On whipping, let me say this to hon. Members in the Conservative party, although from what I have heard in this debate so far I do not believe that they need to be told it. I have a considerable personal regard for the Government Chief Whip, but on this issue he is not McLoughlin but Machiavelli. His job is to manipulate to get the result that he needs to deliver.

If one picks up a newspaper or turns on the television, one encounters all kinds of lurid warnings and threats: “boundary changes may be in danger”; “the very future of the coalition may be at stake”. Boundary changes crop up every few years and will continue to do so. I have survived four sets so far, and perhaps I will survive the next as well. Governments come and Governments go, but the new Chamber proposed in this Bill will be irreversible. Once we have it, we will not be able to get rid of it.

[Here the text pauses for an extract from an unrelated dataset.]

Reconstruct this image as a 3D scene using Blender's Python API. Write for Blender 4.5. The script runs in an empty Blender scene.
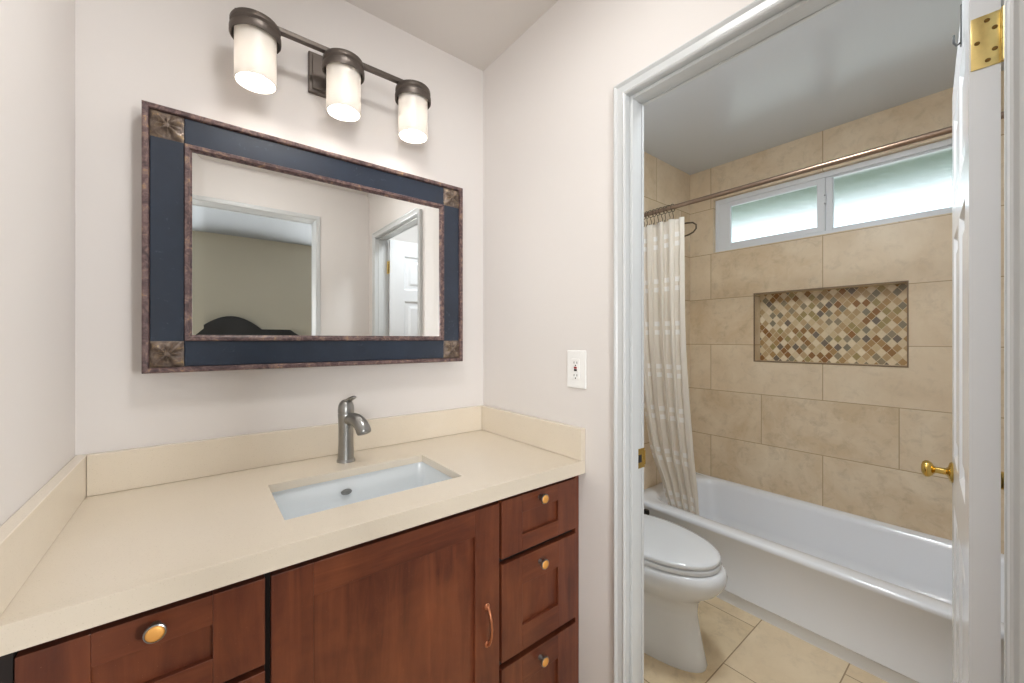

This nation’s parliamentary system of government has evolved over nine centuries to make the United Kingdom, for which under this Bill there will be different electoral systems in different countries, the greatest and most stable democracy in the world. There has been change, but it has been evolutionary change. A Liberal Government asserted the primacy of the House of Commons under the Parliament Acts more than a century ago; a Conservative Government created life peers and introduced women peers; and a Labour Government began the end of the hereditary system in the House of Lords.

We, unlike other democracies, do not have a constitution, and that is because we do not need a constitution. The Queen in Parliament is all we need. Let us uphold British democracy tomorrow night. Let us vote no in both Divisions and be done with this pernicious threat to what has made the United Kingdom a great democracy.